Art. 11.Deze collectieve arbeidsovereenkomst vervangt deze van 28 juni 2005, gesloten in het Paritair Comité voor de bedienden uit de scheikundige nijverheid, betreffende de eindejaarspremie, algemeen verbindend verklaard bij koninklijk besluit van 6 december 2005 (Belgisch Staatsblad van 2 januari 2006).
Art. 12.Deze collectieve arbeidsovereenkomst treedt in werking op 1 januari 2007 en wordt gesloten voor onbepaalde duur.

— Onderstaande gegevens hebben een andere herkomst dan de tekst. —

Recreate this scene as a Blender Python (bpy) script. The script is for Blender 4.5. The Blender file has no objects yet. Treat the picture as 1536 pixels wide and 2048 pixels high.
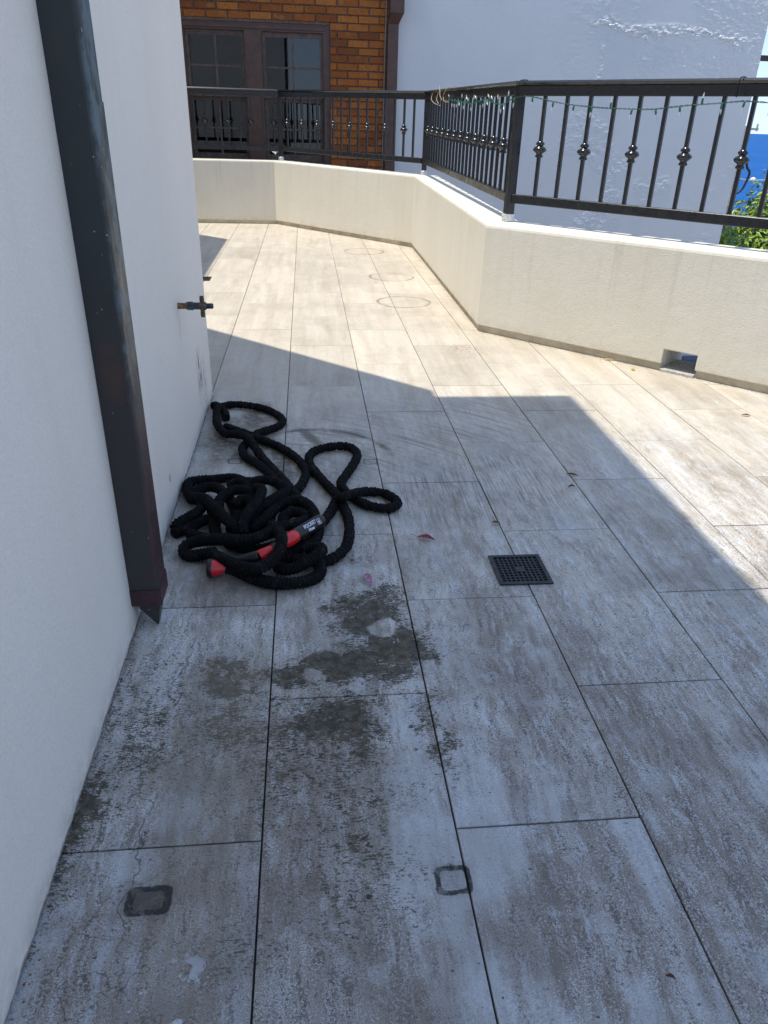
import bpy, bmesh, math, random
from mathutils import Vector, Matrix
random.seed(7)
R=math.radians
sc=bpy.context.scene
# ---------------------------------------------------------------- camera
cam_d=bpy.data.cameras.new('camera'); cam=bpy.data.objects.new('camera',cam_d); sc.collection.objects.link(cam)
cam_d.sensor_fit='VERTICAL'; cam_d.sensor_height=24.0; cam_d.lens=1484.25/2048*24.0
cam_d.clip_start=.02; cam_d.clip_end=20000
cr=Vector((0.99513424,-0.0949347,0.02636752)); cu=Vector((0.02099451,0.46577753,0.88465277)); cf=Vector((0.09626564,0.87979469,-0.46550428))
M=Matrix((cr,cu,-cf)).transposed().to_4x4(); M.translation=Vector((0.39076,0,0.98373)); cam.matrix_world=M
sc.camera=cam
# ---------------------------------------------------------------- world and sun
SUN_EL,SUN_AZ=74.0,3.0            # sun stands towards -X, a touch towards -Y
w=bpy.data.worlds.new('World'); sc.world=w; w.use_nodes=True
wn=w.node_tree; sky=wn.nodes.new('ShaderNodeTexSky'); sky.sky_type='NISHITA'; sky.sun_disc=False
sky.sun_elevation=R(SUN_EL); sky.sun_rotation=R(270-SUN_AZ); sky.air_density=1.0; sky.dust_density=0.; sky.ozone_density=1.3
wn.nodes['Background'].inputs[1].default_value=.15
tint=wn.nodes.new('ShaderNodeMix'); tint.data_type='RGBA'; tint.blend_type='MULTIPLY'; tint.inputs[0].default_value=1; tint.inputs[7].default_value=(1.25,1.54,2.08,1)
gm=wn.nodes.new('ShaderNodeGamma'); gm.inputs[1].default_value=.3      # evens the sky out from horizon to zenith
wn.links.new(sky.outputs[0],gm.inputs[0]); wn.links.new(gm.outputs[0],tint.inputs[6]); wn.links.new(tint.outputs[2],wn.nodes['Background'].inputs[0])
sd=bpy.data.lights.new('sun','SUN'); sd.energy=2.2; sd.angle=R(.53); sd.color=(1,.945,.83)
so=bpy.data.objects.new('sun',sd); sc.collection.objects.link(so)
sv=Vector((-math.cos(R(SUN_AZ))*math.cos(R(SUN_EL)),-math.sin(R(SUN_AZ))*math.cos(R(SUN_EL)),math.sin(R(SUN_EL))))
so.rotation_euler=sv.to_track_quat('Z','Y').to_euler(); so.location=(-3,0,12)
sc.view_settings.view_transform='Standard'; sc.view_settings.look='None'; sc.view_settings.gamma=1
sc.view_settings.exposure=1.25; sc.view_settings.use_curve_mapping=False
sc.cycles.max_bounces=6; sc.cycles.diffuse_bounces=3; sc.cycles.glossy_bounces=2; sc.cycles.transmission_bounces=4; sc.cycles.transparent_max_bounces=8
# ---------------------------------------------------------------- node helpers
class G:
    def __init__(s,name):
        s.mat=bpy.data.materials.new(name); s.mat.use_nodes=True; s.t=s.mat.node_tree
        s.b=s.t.nodes['Principled BSDF']; s.pos_=None; s.out=s.t.nodes['Material Output']
    def n(s,ty,**k):
        x=s.t.nodes.new(ty)
        for a,b in k.items(): setattr(x,a,b)
        return x
    def put(s,sock,v):
        if v is None: return
        if isinstance(v,bpy.types.NodeSocket): s.t.links.new(v,sock)
        else:
            if sock.type=='RGBA' and len(v)==3: v=(*v,1)
            sock.default_value=v
    def pos(s):
        if s.pos_ is None: s.pos_=s.n('ShaderNodeNewGeometry').outputs['Position']
        return s.pos_
    def obj(s): return s.n('ShaderNodeTexCoord').outputs['Object']
    def rnd(s): return s.n('ShaderNodeObjectInfo').outputs['Random']
    def m(s,op,a,b=None,c=None,clamp=False):
        x=s.n('ShaderNodeMath',operation=op,use_clamp=clamp)
        s.put(x.inputs[0],a); s.put(x.inputs[1],b); s.put(x.inputs[2],c); return x.outputs[0]
    def v(s,op,a,b=None):
        x=s.n('ShaderNodeVectorMath',operation=op); s.put(x.inputs[0],a); s.put(x.inputs[1],b)
        return x.outputs['Value'] if op in('LENGTH','DOT_PRODUCT','DISTANCE') else x.outputs[0]
    def xyz(s,v): 
        x=s.n('ShaderNodeSeparateXYZ'); s.put(x.inputs[0],v); return x.outputs
    def comb(s,a,b,c):
        x=s.n('ShaderNodeCombineXYZ'); s.put(x.inputs[0],a); s.put(x.inputs[1],b); s.put(x.inputs[2],c); return x.outputs[0]
    def noise(s,vec,scale=5,detail=3,rough=.5,dist=0,out=0):
        x=s.n('ShaderNodeTexNoise'); s.put(x.inputs['Vector'],vec); x.inputs['Scale'].default_value=scale
        x.inputs['Detail'].default_value=detail; x.inputs['Roughness'].default_value=rough; x.inputs['Distortion'].default_value=dist
        return x.outputs[out]
    def vor(s,vec,scale=5,feature='F1',out=0,rand=1):
        x=s.n('ShaderNodeTexVoronoi',feature=feature); s.put(x.inputs['Vector'],vec); x.inputs['Scale'].default_value=scale
        x.inputs['Randomness'].default_value=rand; return x.outputs[out]
    def mr(s,val,a,b,c=0.,d=1.,smooth=True):
        x=s.n('ShaderNodeMapRange',interpolation_type='SMOOTHSTEP' if smooth else 'LINEAR',clamp=True)
        for i,q in enumerate((val,a,b,c,d)): s.put(x.inputs[i],q)
        return x.outputs[0]
    def ramp(s,fac,stops):
        x=s.n('ShaderNodeValToRGB'); s.put(x.inputs[0],fac); e=x.color_ramp.elements
        while len(e)<len(stops): e.new(.5)
        for q,(p,c) in zip(e,stops): q.position=p; q.color=(*c,1)
        return x.outputs[0]
    def mix(s,fac,a,b,blend='MIX'):
        x=s.n('ShaderNodeMix',data_type='RGBA',blend_type=blend); s.put(x.inputs[0],fac); s.put(x.inputs[6],a); s.put(x.inputs[7],b); return x.outputs[2]
    def bump(s,h,strength=.3,dist=.01,normal=None):
        x=s.n('ShaderNodeBump'); x.inputs['Strength'].default_value=strength; x.inputs['Distance'].default_value=dist
        s.put(x.inputs['Height'],h); s.put(x.inputs['Normal'],normal); return x.outputs[0]
    def done(s,col=None,rough=None,normal=None,metal=None,spec=None):
        i=s.b.inputs
        s.put(i['Base Color'],col); s.put(i['Roughness'],rough); s.put(i['Normal'],normal); s.put(i['Metallic'],metal); s.put(i['Specular IOR Level'],spec)
        return s.mat
    def blob(s,x,y,cx,cy,rx,ry,soft=1.):
        a=s.m('MULTIPLY',s.m('SUBTRACT',x,cx),1/rx); b=s.m('MULTIPLY',s.m('SUBTRACT',y,cy),1/ry)
        d=s.m('SQRT',s.m('ADD',s.m('MULTIPLY',a,a),s.m('MULTIPLY',b,b)))
        return s.mr(d,1.,1-soft,0,1)
    def ring(s,x,y,cx,cy,rx,ry,wd,p=2):
        a=s.m('POWER',s.m('ABSOLUTE',s.m('MULTIPLY',s.m('SUBTRACT',x,cx),1/rx)),p); b=s.m('POWER',s.m('ABSOLUTE',s.m('MULTIPLY',s.m('SUBTRACT',y,cy),1/ry)),p)
        d=s.m('POWER',s.m('ADD',a,b),1./p)
        return s.mr(s.m('ABSOLUTE',s.m('SUBTRACT',d,1.)),wd,0.,0,1), d
def plain(name,col,rough=.5,spec=.5,metal=0,var=.12,scale=30,bump=0,bscale=200):
    g=G(name); p=g.pos(); nz=g.noise(p,scale,4,.6)
    c=g.mix(g.mr(nz,.3,.7),[q*(1-var) for q in col],[min(1,q*(1+var)) for q in col])
    return g.done(c,rough,g.bump(g.noise(p,bscale,3),bump,.004) if bump else None,metal,spec)
MT={}
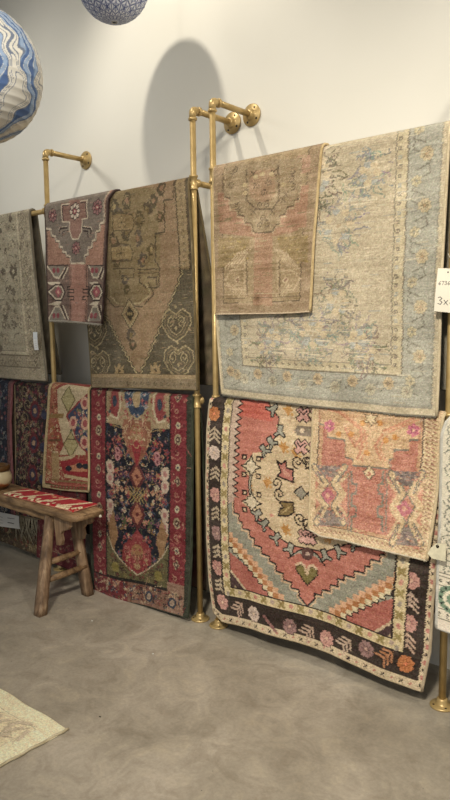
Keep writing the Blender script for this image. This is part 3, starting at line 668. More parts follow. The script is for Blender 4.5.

Zij kan slechts door een van de contracterende partijen worden opgezegd, ten vroegste vanaf 1 oktober 2008, mits een opzegging van drie maanden wordt betekend bij een ter post aangetekende brief, gericht aan de voorzitter van het Paritair Comité voor de bedienden uit de scheikundige nijverheid, die de partijen ervan op de hoogte stelt. De termijn van drie maanden begint te lopen vanaf de datum waarop de aangetekende brief aan de voorzitter wordt toegezonden. De poststempel geldt als bewijs.
Gezien om te worden gevoegd bij het koninklijk besluit van 20 februari 2008.